The Ignatian Solidarity Network’s 20-Year Journey
In 1989, on the evening of 15 November, soldiers belonging to an elite Salvadorian military unit entered the campus of the University of Central America (UCA) with orders to silence the Jesuits. In the residence the soldiers found 6 Jesuits – Ignacio Ellacuría, Ignacio Martín-Baró, Segundo Montes, Juan Ramón Moreno, Joaquín López y López, Armando López – and two laywomen – housekeeper Elba Ramos and her 16-year-old daughter Celina. Early in the morning of 16 November, the soldiers dragged them from their rooms and executed them in cold blood.
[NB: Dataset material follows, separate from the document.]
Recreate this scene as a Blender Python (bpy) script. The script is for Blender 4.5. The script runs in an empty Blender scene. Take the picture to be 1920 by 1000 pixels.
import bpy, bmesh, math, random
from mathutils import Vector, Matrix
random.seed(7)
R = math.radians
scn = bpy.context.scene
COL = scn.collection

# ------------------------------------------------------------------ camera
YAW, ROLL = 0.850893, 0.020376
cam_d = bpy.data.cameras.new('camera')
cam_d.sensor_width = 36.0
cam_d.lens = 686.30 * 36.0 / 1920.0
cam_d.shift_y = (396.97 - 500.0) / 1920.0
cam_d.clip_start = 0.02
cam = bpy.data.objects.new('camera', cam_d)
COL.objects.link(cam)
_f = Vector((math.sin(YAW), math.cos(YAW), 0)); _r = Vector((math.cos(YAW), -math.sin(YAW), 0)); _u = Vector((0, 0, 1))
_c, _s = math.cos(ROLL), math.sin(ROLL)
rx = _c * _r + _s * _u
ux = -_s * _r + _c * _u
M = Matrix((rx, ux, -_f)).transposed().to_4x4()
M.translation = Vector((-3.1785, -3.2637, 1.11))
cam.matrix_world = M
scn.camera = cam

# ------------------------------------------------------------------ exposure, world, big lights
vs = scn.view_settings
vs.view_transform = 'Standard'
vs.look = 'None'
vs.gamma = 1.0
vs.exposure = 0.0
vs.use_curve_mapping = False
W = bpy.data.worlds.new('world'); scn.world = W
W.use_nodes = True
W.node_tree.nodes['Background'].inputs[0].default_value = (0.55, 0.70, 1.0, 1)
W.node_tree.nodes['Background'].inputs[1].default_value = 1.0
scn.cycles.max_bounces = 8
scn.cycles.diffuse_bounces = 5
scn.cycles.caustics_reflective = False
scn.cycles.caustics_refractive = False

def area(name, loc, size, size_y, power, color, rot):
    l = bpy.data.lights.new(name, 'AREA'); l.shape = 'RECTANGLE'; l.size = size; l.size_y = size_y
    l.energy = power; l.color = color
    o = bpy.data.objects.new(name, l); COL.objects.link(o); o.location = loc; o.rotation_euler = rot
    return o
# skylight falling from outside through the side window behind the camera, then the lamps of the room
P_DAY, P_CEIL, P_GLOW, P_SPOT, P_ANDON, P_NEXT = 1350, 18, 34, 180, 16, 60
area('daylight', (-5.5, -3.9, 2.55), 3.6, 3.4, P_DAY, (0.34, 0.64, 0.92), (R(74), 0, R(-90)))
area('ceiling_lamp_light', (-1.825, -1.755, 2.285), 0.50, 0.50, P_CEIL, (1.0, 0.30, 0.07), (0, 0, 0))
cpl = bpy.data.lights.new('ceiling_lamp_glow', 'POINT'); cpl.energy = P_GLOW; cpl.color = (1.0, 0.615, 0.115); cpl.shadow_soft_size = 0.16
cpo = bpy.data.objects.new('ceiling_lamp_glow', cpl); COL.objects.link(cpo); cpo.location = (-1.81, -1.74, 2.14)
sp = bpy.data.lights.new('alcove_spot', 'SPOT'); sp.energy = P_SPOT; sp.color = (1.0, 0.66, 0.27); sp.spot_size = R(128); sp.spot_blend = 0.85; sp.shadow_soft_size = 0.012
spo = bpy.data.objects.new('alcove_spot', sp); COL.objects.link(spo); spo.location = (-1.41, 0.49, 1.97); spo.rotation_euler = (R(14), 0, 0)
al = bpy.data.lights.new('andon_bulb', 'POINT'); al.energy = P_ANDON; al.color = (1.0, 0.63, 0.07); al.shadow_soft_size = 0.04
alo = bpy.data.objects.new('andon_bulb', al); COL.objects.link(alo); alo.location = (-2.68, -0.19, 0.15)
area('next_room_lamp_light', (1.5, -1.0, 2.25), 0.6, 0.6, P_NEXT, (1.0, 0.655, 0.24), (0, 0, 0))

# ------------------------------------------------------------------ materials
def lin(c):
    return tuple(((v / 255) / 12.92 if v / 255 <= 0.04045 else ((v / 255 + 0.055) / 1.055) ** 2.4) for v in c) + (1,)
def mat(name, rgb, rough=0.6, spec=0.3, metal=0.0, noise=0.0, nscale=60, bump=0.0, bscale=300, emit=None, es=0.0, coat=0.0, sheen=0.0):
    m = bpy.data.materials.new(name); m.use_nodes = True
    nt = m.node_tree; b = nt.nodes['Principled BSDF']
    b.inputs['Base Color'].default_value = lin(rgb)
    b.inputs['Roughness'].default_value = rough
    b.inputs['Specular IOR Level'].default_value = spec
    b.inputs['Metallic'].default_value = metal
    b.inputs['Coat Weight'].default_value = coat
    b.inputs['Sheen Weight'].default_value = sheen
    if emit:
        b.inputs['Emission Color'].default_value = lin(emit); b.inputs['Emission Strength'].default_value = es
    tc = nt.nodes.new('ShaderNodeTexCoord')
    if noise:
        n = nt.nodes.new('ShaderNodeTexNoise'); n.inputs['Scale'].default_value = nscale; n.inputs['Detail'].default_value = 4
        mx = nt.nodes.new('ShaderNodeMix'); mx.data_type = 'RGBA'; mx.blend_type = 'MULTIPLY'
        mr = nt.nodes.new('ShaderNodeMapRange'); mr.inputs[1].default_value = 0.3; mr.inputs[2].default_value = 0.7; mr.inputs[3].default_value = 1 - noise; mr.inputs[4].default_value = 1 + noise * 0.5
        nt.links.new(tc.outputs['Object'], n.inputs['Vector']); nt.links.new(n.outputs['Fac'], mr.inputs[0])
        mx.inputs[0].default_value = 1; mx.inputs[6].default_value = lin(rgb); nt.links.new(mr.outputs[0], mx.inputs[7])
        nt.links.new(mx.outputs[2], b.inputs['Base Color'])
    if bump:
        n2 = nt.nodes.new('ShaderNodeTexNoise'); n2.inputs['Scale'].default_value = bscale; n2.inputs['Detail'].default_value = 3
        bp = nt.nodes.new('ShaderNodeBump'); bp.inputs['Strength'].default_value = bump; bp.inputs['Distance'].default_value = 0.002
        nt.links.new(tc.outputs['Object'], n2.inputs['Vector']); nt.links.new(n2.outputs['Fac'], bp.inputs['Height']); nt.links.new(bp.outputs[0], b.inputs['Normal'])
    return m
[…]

The Jesuits were targeted due to their efforts to peacefully resolve the conflict between the Salvadoran government and the Farabundo Martí National Liberation Front (FMLN) - a bloody civil war that spanned 12 years and killed or made disappear more than 83,000 mostly poor people. The mastermind of the murders, Colonel Inocente Montano, Vice-Minister for Public Security, intended not only to kill the messengers of peace, but also to intimidate others who might advocate for the poor and marginalized in El Salvador. Montano thought that the murders of the UCA Jesuits, which the soldiers tried to blame on the FMLN, would permanently silence the cries for justice.
They were wrong.
Thirty-five years after the murders of the UCA 8, their story has inspired the greatest push for Social Justice in the history of the Church. As news of the murders spread, the international community was outraged, with each new detail peeling back the layers of the conspiracy. Ironically, the murders led to the international scrutiny that Colonel Montano and his co-conspirators thought they were preventing. The deaths of the UCA martyrs became a focal point for social justice that exposed human rights violations across the region, and an incubator for a new generation of ministries that advocated for the poor and oppressed.
One of the ministries that emerged from that incubator was the Ignatian Solidarity Network (ISN). Founded in 2004, ISN promotes social justice through the lens of Ignatian Spirituality: the collective wisdom of the founder of the Society of Jesus, St Ignatius of Loyola. ISN’s mission is to network, educate, advocate for social justice and to form those with a passion for social justice. Since its inception, ISN has collaborated with Catholic universities, high schools, and parishes who have established programs serving the poor and the underrepresented.
From the “Ignatian Family Teach-In for Justice” that takes place each year in Washington DC, to the protests at the “US Army School of the Americas” Fort Benning in Georgia (where many of the murderers had trained), to a lengthy lists of educational campaigns and ministry events, ISN has animated generations of men and women who look at the violence perpetrated against the most vulnerable among us and say... “enough”.
It is in that historical context that the Society of Jesus celebrates 20 years of the ISN. Fr Arturo Sosa, Superior General of the Society of Jesus, sent a video greeting, encouraging ISN to continue its mission with boldness, while assuring them of the support of the Society. In the message, Fr General highlighted the ISN’s focus on collaboration and networking while encouraging a culture of inclusivity and cooperation. He also pointed at the ISN’s emphasis on addressing structures of exclusion, and the work done to invite young people into a transformative process that is rooted in Catholic Social thought in view of a more just and hopeful future.